In a significant move, eToro, a leading financial services firm and cryptocurrency provider, announced it will terminate its services for clients in the Philippines starting December 2024. This decision comes in light of recent regulatory changes in the country that have raised concerns about compliance and risk management. For many investors and traders in the Philippines, this news raises questions about the future of their investments and the broader implications for the cryptocurrency market in the region. Understanding the reasons behind this decision and the timeline for the service termination is crucial for affected clients.
Regulatory Landscape in the Philippines
The Securities and Exchange Commission (SEC) of the Philippines has been actively monitoring and regulating the activities of foreign financial firms, particularly those involved in cryptocurrency. In March, the SEC issued a warning against eToro, stating that the firm was unauthorized to sell or offer securities to the public in the country. This warning is part of a broader effort by the SEC to ensure that investors are protected and that firms operate within the legal framework established by Philippine law. The tightening regulatory environment has led eToro to reevaluate its operations, ultimately resulting in the decision to withdraw from the market.
Timeline for Service Termination
According to eToro's advisory issued to clients, the cessation of services will occur in multiple phases:
- December 1, 2024:Philippine clients will no longer be able to transfer crypto asset positions.
- December 8, 2024:All open positions must be closed, and accounts will only be accessible for fund withdrawals.
- December 15, 2024:The eToro Money crypto wallet will be blocked.
- January 19, 2025: Final date to request fund withdrawals.
- February 7, 2025:Access to accounts will be completely terminated.
This structured timeline provides clients with a clear understanding of when they need to take action regarding their accounts and investments.
Client Obligations and Account Closures
eToro has made it clear that all accounts operating from the Philippines will be closed, and clients residing in the country will not be allowed to keep their accounts open.

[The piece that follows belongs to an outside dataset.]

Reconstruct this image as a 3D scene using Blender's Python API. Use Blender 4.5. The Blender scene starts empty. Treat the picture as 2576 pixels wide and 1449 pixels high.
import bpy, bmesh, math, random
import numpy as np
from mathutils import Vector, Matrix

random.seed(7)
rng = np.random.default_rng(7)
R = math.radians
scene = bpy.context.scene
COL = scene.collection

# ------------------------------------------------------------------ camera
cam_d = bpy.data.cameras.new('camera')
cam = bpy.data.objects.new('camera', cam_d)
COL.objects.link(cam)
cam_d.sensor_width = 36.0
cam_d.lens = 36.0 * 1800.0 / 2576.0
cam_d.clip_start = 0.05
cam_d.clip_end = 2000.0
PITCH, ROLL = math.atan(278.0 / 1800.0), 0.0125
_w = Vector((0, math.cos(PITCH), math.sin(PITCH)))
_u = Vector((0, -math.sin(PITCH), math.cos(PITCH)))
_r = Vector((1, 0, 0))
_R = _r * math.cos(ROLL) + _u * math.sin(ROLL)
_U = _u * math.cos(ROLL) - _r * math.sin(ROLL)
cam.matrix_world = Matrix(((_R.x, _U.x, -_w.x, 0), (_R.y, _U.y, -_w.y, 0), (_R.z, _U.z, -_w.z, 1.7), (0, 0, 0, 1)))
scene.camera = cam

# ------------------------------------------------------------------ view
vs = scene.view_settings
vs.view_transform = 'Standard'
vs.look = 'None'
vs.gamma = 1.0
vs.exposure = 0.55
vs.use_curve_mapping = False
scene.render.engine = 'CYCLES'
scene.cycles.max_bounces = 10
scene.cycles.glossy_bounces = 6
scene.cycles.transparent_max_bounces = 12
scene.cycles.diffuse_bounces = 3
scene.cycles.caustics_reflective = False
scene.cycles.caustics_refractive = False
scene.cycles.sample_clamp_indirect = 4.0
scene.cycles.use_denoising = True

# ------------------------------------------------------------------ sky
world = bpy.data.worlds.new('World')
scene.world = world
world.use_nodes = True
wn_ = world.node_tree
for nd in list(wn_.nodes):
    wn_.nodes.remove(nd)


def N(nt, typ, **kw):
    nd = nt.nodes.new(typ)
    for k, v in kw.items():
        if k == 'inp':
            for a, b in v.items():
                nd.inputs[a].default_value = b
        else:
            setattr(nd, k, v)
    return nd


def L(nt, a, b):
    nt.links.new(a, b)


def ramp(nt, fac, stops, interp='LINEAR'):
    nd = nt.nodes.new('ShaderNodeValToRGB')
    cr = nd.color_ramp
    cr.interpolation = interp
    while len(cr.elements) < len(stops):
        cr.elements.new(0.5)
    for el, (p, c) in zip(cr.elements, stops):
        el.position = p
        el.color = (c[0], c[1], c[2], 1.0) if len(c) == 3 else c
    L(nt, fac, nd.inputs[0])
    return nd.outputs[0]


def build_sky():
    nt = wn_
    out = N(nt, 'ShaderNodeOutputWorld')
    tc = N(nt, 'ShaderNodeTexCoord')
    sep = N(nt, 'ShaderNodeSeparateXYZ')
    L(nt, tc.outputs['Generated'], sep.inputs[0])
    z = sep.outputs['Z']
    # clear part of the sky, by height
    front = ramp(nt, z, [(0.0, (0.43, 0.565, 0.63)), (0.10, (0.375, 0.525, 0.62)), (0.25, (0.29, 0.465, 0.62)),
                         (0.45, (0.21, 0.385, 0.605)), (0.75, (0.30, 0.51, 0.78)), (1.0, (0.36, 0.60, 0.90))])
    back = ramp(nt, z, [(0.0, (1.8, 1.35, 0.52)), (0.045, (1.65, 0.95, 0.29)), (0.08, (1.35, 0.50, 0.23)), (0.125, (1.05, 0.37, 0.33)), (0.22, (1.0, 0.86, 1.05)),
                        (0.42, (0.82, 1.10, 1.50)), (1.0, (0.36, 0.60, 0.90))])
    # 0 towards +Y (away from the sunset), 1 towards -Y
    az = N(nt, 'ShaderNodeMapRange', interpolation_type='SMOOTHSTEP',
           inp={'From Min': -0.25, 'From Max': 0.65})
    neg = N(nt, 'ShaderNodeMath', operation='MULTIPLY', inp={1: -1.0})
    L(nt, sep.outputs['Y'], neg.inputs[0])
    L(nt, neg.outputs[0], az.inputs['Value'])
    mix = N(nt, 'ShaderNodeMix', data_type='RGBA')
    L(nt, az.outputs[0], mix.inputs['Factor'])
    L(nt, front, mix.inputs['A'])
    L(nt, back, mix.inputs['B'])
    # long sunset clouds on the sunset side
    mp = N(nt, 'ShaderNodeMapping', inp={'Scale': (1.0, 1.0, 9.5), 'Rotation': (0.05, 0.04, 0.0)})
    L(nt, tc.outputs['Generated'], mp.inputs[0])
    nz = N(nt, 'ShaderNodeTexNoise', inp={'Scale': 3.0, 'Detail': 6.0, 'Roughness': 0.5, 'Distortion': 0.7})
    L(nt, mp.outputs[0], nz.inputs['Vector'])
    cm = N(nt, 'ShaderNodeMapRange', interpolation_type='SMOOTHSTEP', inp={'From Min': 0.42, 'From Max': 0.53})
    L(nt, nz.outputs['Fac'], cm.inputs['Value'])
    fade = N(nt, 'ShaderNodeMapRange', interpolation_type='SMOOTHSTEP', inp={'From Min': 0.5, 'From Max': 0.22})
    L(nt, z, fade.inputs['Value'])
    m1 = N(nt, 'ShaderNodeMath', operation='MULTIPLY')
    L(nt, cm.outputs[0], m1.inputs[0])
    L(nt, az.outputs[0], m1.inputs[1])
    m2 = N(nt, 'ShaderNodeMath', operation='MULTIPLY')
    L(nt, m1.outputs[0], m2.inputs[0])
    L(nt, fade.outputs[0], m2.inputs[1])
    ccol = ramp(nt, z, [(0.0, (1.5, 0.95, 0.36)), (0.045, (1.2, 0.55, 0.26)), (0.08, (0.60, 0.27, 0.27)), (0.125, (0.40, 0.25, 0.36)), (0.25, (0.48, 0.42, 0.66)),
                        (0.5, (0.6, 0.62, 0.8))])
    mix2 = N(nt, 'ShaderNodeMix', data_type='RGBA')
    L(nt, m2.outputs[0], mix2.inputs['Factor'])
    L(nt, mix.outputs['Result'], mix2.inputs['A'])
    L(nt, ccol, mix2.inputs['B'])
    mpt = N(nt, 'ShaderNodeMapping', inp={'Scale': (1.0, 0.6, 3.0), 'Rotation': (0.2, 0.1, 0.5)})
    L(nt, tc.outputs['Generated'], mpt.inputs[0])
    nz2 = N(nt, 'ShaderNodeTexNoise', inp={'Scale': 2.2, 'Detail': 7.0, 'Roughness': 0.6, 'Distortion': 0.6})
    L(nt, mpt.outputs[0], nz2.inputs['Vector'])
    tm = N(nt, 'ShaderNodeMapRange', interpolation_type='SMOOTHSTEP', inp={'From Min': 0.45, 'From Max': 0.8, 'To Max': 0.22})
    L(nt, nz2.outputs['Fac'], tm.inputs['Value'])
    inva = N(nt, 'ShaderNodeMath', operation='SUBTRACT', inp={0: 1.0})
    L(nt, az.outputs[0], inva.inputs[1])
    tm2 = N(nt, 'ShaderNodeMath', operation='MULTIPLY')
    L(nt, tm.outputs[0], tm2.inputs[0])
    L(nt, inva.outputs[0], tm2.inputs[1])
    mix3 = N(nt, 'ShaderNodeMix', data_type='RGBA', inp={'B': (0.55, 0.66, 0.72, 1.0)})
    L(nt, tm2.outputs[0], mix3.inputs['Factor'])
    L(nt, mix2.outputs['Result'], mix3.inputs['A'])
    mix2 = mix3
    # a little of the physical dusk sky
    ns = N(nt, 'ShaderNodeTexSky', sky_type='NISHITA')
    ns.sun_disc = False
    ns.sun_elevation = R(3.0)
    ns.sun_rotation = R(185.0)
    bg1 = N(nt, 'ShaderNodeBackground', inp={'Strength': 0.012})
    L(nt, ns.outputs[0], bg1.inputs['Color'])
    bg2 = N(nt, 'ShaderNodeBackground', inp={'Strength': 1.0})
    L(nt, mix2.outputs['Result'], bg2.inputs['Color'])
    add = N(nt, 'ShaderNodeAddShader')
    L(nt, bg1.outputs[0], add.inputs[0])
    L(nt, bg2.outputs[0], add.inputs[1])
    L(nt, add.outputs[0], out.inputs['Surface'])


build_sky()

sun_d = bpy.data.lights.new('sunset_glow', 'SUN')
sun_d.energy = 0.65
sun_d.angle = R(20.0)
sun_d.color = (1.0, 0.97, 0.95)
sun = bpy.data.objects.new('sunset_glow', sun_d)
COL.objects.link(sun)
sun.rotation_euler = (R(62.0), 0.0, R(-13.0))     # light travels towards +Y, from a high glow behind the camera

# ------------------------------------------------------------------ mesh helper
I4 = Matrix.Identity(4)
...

For those who have moved abroad, it is imperative to update their address within two months and provide valid proof of residence to maintain access to eToro’s services. The firm has stated, "We would like to clarify that there are no exceptions to our policy: clients residing in the Philippines will not be allowed to keep their accounts open." This emphasizes the urgency for clients to act promptly to avoid complications.
As eToro noted in its communication to clients, "As a global business, we constantly review and occasionally update the countries from which we onboard and service clients based on risk management considerations." This reflects the firm’s commitment to compliance and the need to adapt to changing regulations in various markets.
Future Possibilities
While eToro is exiting the Philippine market for now, the firm has expressed openness to returning should the regulatory landscape become more favorable. "Should the regulations change in the future, we would be more than happy to explore the possibility of offering our services in your country again," the firm stated. This leaves the door open for potential future engagement with Philippine clients, contingent on regulatory improvements.
The decision by eToro to terminate its services in the Philippines highlights the ongoing challenges faced by international financial firms in navigating complex regulatory environments. For clients, this means taking immediate action to manage their accounts and investments before the deadlines. As regulations evolve, it will be interesting to see if eToro or other firms will find a way to re-enter the market, ultimately benefiting both the companies and the investors in the Philippines. Keeping abreast of these changes is essential for anyone involved in the cryptocurrency space in the region.